Thanks for the link.

This paragraph is a pretty good example of a repeated pattern of your posts in this thread: you are taking things I’ve said, extrapolating from them in ways I don’t intend, and then making arguments against those extrapolations. For example, I’ve never claimed that consistently making short-term trading decisions based on PE/10 is a path to success. Only that when PE/10 gets outside of certain bands, it starts to become reasonable to use it as an input to investment stature. Let’s take the scatter-plot in the article you linked to: I disagree that it is a largely shapeless cloud. It has a clear downward direction as PE/10 increases, and that’s before correcting for the obvious flaw: the downside is more extreme than the upside, even in percentage points, and a 35% loss is generally considered to be much worse than a 35% gain is good.

Furthermore, the article is from mid-2015, when PE/10 was 27. Today it’s 35. At 27, I took the author’s advice: don’t panic, but expect lower returns going forward. I think different advice attaches at 35: start seriously thinking about lessening your exposure to stocks. Keep powder dry for when stocks decline. Is this a guaranteed path to success? Of course not, nothing is, but it still seems to be good advice.

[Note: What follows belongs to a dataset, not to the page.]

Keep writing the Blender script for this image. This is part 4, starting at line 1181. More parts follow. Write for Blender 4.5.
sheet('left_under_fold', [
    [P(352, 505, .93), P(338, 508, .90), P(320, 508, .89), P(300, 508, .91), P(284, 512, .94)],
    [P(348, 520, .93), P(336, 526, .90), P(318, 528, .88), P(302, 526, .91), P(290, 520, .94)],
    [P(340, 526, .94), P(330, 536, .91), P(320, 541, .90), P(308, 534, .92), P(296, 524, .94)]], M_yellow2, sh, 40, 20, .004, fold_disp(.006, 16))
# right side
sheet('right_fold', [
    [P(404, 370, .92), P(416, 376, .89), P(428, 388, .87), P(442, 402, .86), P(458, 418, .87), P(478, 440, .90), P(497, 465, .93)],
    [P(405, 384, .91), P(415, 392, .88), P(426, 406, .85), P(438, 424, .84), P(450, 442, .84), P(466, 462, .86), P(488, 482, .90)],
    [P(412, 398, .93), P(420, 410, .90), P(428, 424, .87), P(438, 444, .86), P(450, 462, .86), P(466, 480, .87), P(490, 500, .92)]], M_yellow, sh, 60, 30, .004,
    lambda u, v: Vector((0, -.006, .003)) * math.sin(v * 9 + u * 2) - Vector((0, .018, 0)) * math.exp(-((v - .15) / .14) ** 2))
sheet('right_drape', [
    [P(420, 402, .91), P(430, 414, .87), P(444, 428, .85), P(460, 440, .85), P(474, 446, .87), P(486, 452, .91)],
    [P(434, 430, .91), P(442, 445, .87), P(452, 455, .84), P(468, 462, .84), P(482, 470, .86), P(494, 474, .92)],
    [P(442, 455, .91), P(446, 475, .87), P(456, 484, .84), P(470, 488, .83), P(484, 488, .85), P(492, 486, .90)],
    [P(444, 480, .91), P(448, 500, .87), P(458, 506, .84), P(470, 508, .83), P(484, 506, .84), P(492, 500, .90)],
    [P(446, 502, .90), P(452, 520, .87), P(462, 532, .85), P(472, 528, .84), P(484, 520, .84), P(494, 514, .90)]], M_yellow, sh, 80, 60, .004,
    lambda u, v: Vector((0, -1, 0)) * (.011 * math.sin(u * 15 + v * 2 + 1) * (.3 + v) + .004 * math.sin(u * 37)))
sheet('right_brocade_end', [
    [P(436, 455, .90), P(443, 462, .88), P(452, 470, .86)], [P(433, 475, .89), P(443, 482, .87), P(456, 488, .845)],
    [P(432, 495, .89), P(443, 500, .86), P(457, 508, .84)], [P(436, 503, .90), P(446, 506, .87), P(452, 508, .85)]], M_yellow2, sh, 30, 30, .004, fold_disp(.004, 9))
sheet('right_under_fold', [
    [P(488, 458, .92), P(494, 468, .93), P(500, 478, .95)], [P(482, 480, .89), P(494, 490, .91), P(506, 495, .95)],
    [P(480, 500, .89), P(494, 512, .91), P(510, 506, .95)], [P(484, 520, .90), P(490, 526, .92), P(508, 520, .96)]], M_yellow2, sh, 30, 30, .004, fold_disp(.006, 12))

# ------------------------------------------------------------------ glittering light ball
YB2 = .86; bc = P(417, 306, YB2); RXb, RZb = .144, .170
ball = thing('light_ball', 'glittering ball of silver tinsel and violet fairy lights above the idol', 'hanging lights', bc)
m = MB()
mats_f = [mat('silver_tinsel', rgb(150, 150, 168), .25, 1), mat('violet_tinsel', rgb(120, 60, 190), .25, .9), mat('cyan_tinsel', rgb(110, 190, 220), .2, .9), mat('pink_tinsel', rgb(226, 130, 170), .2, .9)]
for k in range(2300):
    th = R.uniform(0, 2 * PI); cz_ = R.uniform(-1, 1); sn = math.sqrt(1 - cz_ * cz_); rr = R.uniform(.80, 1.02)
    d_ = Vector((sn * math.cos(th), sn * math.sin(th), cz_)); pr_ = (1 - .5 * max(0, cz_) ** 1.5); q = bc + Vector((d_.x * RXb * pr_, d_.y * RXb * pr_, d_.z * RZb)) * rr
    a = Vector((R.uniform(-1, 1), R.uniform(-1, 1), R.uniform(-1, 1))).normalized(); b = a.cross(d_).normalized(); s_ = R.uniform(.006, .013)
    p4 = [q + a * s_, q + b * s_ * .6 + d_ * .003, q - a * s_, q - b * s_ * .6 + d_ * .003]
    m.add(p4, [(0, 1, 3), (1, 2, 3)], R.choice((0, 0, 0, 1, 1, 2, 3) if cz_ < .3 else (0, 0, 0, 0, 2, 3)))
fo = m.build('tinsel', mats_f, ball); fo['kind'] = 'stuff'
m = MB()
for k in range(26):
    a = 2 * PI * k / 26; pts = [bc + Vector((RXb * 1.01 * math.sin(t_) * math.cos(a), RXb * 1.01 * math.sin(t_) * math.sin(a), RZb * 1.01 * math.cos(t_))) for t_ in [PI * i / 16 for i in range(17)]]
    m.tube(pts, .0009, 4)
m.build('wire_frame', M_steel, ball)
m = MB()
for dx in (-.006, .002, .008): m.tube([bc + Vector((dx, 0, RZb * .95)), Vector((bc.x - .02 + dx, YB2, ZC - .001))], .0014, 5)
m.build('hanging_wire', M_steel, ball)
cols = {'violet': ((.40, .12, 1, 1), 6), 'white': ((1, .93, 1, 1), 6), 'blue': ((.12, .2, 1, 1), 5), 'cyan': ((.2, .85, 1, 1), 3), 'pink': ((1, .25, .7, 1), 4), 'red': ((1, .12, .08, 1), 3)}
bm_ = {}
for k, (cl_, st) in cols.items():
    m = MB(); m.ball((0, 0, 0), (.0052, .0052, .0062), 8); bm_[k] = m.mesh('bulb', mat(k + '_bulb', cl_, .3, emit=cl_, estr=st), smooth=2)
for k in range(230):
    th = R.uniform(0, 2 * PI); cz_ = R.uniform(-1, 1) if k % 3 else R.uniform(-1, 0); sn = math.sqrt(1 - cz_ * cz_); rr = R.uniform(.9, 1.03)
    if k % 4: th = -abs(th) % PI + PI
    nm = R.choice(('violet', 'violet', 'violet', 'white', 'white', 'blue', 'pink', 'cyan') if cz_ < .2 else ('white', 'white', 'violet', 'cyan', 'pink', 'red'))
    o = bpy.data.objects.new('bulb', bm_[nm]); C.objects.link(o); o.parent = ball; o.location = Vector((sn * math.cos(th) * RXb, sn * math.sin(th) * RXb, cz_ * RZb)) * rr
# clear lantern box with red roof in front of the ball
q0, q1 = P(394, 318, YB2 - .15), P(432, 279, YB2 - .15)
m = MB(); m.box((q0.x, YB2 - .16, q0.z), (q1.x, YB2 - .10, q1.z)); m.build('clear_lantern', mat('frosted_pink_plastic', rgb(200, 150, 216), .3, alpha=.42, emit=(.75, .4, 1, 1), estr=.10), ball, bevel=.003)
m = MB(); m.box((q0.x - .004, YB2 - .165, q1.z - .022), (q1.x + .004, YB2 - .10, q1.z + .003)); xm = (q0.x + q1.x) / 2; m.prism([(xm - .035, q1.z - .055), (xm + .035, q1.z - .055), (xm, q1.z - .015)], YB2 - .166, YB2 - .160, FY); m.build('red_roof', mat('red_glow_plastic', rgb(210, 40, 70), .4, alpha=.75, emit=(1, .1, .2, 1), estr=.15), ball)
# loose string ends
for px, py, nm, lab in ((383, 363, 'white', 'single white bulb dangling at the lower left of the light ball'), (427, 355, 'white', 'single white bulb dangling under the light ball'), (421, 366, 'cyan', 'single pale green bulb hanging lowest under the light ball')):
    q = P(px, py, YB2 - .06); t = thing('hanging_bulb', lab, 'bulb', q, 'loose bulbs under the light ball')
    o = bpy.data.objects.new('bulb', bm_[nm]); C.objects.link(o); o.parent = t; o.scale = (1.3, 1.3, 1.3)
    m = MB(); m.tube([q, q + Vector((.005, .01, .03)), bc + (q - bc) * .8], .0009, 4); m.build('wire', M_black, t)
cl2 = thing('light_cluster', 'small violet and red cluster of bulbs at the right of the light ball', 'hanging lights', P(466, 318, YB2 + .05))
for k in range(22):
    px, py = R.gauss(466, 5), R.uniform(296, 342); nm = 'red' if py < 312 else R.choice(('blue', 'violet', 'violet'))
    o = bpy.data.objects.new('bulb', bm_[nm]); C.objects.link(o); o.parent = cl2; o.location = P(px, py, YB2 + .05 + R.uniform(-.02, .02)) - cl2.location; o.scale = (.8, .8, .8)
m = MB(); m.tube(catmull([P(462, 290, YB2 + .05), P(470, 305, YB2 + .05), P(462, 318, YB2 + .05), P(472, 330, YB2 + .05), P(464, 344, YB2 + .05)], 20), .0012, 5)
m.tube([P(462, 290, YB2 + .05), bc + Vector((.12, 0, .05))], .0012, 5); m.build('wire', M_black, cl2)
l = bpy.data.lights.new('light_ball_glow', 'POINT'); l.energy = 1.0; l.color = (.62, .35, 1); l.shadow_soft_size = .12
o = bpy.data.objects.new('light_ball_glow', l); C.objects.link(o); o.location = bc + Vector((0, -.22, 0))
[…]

But not really what this thread is about. This thread was asking if the increase in market capitalization represented ‘real’ value or ‘artificial’ value, but didn’t define those terms. I opined that it’s more likely than not to be in a time speculative excess, and to the degree that it is, that is ‘artificial’ value. I’m not making any attempt to quantify that, nor quantify concepts like ‘overall productivity of the economy’, nor am I trying to apply all the correct adjustments to that value due to international trade, currency fluctuation, etc, nor need I to do any of that for the point to be valid.